Сама жизнь | страница 117
Пишу «Боря» не ради сентиментальности или фамильярности. Очень трудно назвать его иначе. У нас вообще трудно с именованиями: фамилия -грубовато, как окрик няньки в детском саду; имя и отчество – и громоздко, и непривычно (хотя вежливо) ; инициалы не привились, и звучат то ли манерно, то ли развязно. Однако, как бы я ни выкручивалась в одних случаях, употребить в статье, в рецензии уменьшительное имя я решилась только по отношению к Борису Шрагину. Очень уж ему все остальное не подходит.
Помню, как я увидела его в первый раз, скорее всего – в 1969-м, а может – в 1970-м году. Мы были у Глазовых, он пришел и стал рассказывать, как ездил
в лагерь к Александру Гинзбургу. Говорил и улыбался он так, что я сказала одному молодому философу: «Прямо Пьер Безухов!», но тот сурово возразил, что передо мной не тюфяк какой-нибудь, а борец, герой и диссидент. Когда я это вспоминала, мне пришло в голову, что Пьер был именно диссидентом.
Через какое-то время мы увиделись по делу с Бо-риной женой, Наташей, и до самого их отъезда очень часто встречались. После отъезда мы с ней переписывались. Боря мне не писал, если не считать письма всем друзьям, которое напечатано в сборнике. Один раз он мне позвонил, что-то срочно кому-то передать или о чем-то спросить. Ощущение от таких звонков было неописуемое – совершенно живой голос сквозь глухую стену. Впечатлительный кот Кеша тут же разбил кувшин. Достигал он и большего: когда я говорила с Михаилом Агурским, он прыгнул из окна, но остался жив. Однако вернемся к книге и ее автору.
Нынешний религиозный новояз так ужасен, что я ничуть не удивлюсь, если кто-то не сможет читать дальше. Но как-то сказать надо, это важно: среди многочисленных неофитов Боря, считавший себя неверующим, выделялся явственно христианскими свойствами. Я имею в виду не доброту, хотя он был очень добрым, мало того – деликатным. Речь о других, очень странных качествах. Все диссиденты, хотя бы поначалу, стремились к правде; но далеко не все -к милости, тем более – к кротости. А он не только стремился, у него это было. При полном неприятии определенного духа, он никогда не бывал резким или жестким с людьми.

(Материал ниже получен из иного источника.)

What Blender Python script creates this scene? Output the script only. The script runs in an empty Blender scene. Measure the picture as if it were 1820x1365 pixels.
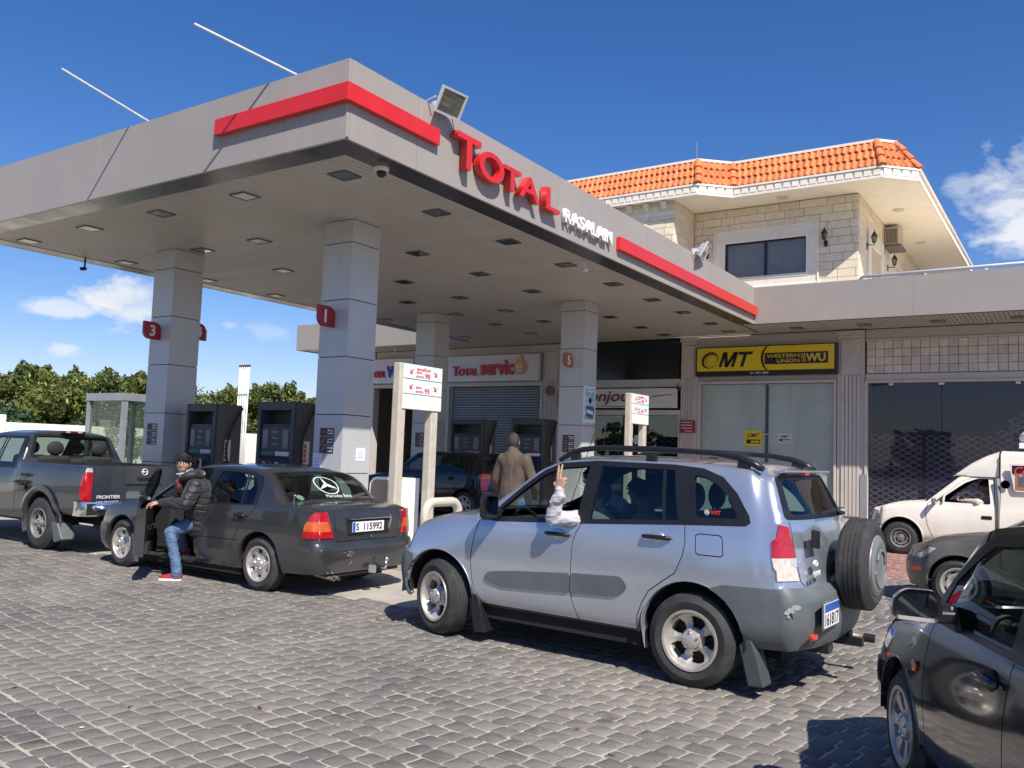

Сценка, которую описал Довлатов и вспоминает Феликс Светов, свидетельствует, скорее, о полной
нашей дикости. Борис Шрагин и Павел Литвинов случайно забрели на какое-то сборище, где никак не могли подписать бумагу в защиту «узников совести», поскольку эти узники принадлежали к разным конфессиям и даже религиям. Все переругались, а «католики вообще переходят на литовский язык». Поистине, сама жизнь. Сколько я такого видела! Боря и Павел Литвинов сразу подписывают. Один из священников спрашивает их, какой они веры и как «достигли такого нравственного совершенства», на что они отвечают: «А мы неверующие». Конечно, ничего специально христианского в таком поступке нет.